Tanta violência e regressão
E, no entanto, ninguém se move
Caem em cima desta tremenda desigualdade estas reformas que destruirão os avanços da última década.

Diante desta grave situação, surge um monte de perguntas, mas uma delas impera: por que isto não gerou uma revolta social ou manifestações de pessoas indo às ruas como aconteceu em junho de 2013?

As greves e manifestações de 15 de março foram importantes, massivas em algumas cidades e setores, mostrando uma ampla insatisfação com um governo com níveis de aprovação não maiores que os 10 por cento, similares aos da Dilma Rousseff quando colocavam mais fogo nas mobilizações para destituí-la.

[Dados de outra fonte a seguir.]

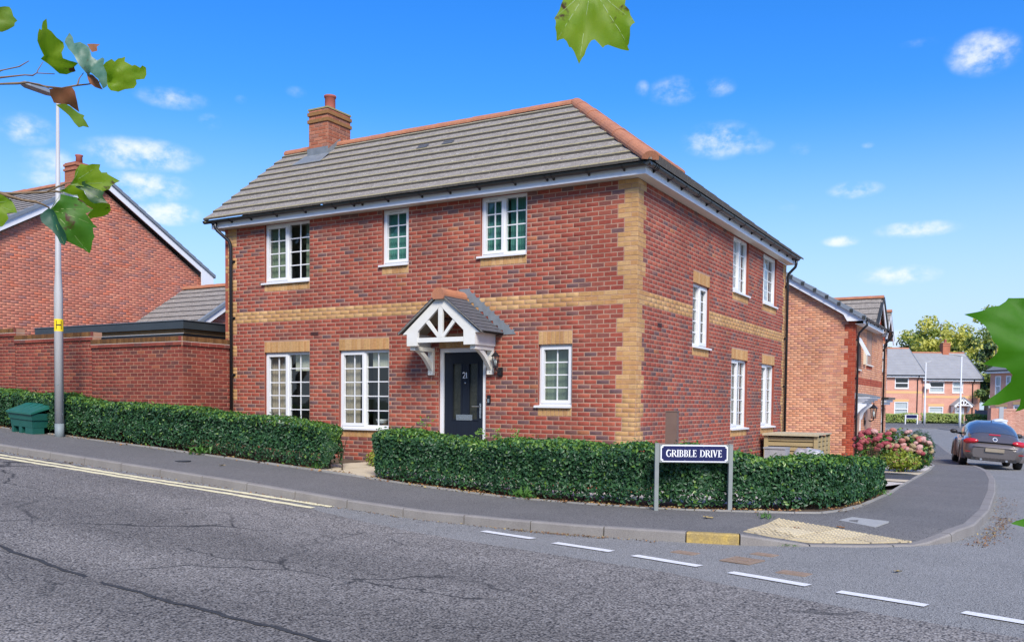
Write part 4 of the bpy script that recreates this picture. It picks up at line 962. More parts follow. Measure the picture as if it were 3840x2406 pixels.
b = MB(); b.lathe((0, 0, 0), [(.014, 0), (.014, .006), (.008, .008)], 12); sp_ = b.mesh('spyhole', [CHROME], True); link(sp_, 'spyhole', door, loc=FF(cx, -.06, -1.24), rot=(R_(90), 0, 0))
b = MB(); FB(b, FF, a0-.05, a1+.05, -.12, .25, b0-.22, b0-.03); b.build('door_step', CSLAB, house)
# doorbell, lantern
b = MB(); FB(b, FF, -2.735, -2.675, 0.001, .024, -1.60, -1.455); FB(b, FF, -2.727, -2.69, .024, .028, -1.585, -1.52, 1); b.build('doorbell', [BLACKP, CHROME], house)
def lantern(root, fr, a, z, m=BLACKP, s=1.0, d=.12):
    b = MB(); o = fr(a, d, z)
    P = lambda *q: fr(a+q[0]*s, d+q[1]*s, z+q[2]*s)
    for i in range(6):
        t, t2 = i*1.0472, (i+1)*1.0472
        b.tube([P(.045*math.cos(t), .045*math.sin(t), -.11), P(.062*math.cos(t), .062*math.sin(t), .07)], .005*s, 5)
        b.poly([P(.085*math.cos(t), .085*math.sin(t), .07), P(.085*math.cos(t2), .085*math.sin(t2), .07), P(.02*math.cos(t2), .02*math.sin(t2), .135), P(.02*math.cos(t), .02*math.sin(t), .135)])
    b.lathe(tuple(P(0, 0, 0)), [(.05*s, -.125*s), (.05*s, -.108*s)], 6); b.lathe(tuple(P(0, 0, 0)), [(.088*s, .062*s), (.088*s, .072*s)], 6)
    b.tube([P(0, 0, .13), P(0, 0, .165), P(0, 0, .18)], [.012*s, .008*s, .003*s], 6)
    b.tube([P(0, 0, -.12), P(0, 0, -.16), P(.03, -.05, -.19), P(.04, -.09/1.0, -.17)], .011*s, 8)
    FB(b, fr, a+.0*s, a+.08*s, 0.001, .03, z-.27*s, z-.12*s); FB(b, fr, a+.0*s, a+.075*s, .03, .06, z-.25*s, z-.17*s)
    l = b.build('wall_lantern', m, root)
    b = MB()
    for i in range(6):
        t, t2 = i*1.0472, (i+1)*1.0472
        b.quad(P(.042*math.cos(t), .042*math.sin(t), -.105), P(.042*math.cos(t2), .042*math.sin(t2), -.105), P(.058*math.cos(t2), .058*math.sin(t2), .065), P(.058*math.cos(t), .058*math.sin(t), .065))
    b.build('lantern_glass', GLASS, l); b = MB(); b.tube([P(0, 0, -.1), P(0, 0, -.02), P(0, 0, .02)], [.014*s, .024*s, .008*s], 8); b.build('bulb', WHITE, l, smooth=True)
lantern(house, FF, -2.515, -.86)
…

Entretanto, tudo indica que estas manifestações atuais não bastarão para frear a ofensiva conservadora.

Menos ainda para destituir um governo fraco, que deve cair porque além de ilegítimo e de aplicar políticas antipopulares está atolado na corrupção.

O que eu quero dizer é que os governos não caem por causa das manifestações, por mais massivas que sejam. 

Principalmente, os governos da direita que se apoiam nos grupos empresariais poderosos,  na grande mídia, no sistema financeiro e nas forças armadas.

O ciclo de lutas que deslegitimou o neoliberalismo levou para as ruas a classe média, os trabalhadores formais e informais, os profissionais, os negros, os índios e os oprimidos. Foi, em suma, a confluência dos explorados e dos oprimidos, com forte protagonismo das mulheres.

No caso do Brasil, a impressão é que, enquanto as parcelas mais pobres do mundo do trabalho não forem às ruas, ou seja, os e as faveladas, para darmos um exemplo, será muito difícil reverter essa onda conservadora. 

Mas, a irrupção desse “mais embaixo”, ainda que desejável, não parece iminente.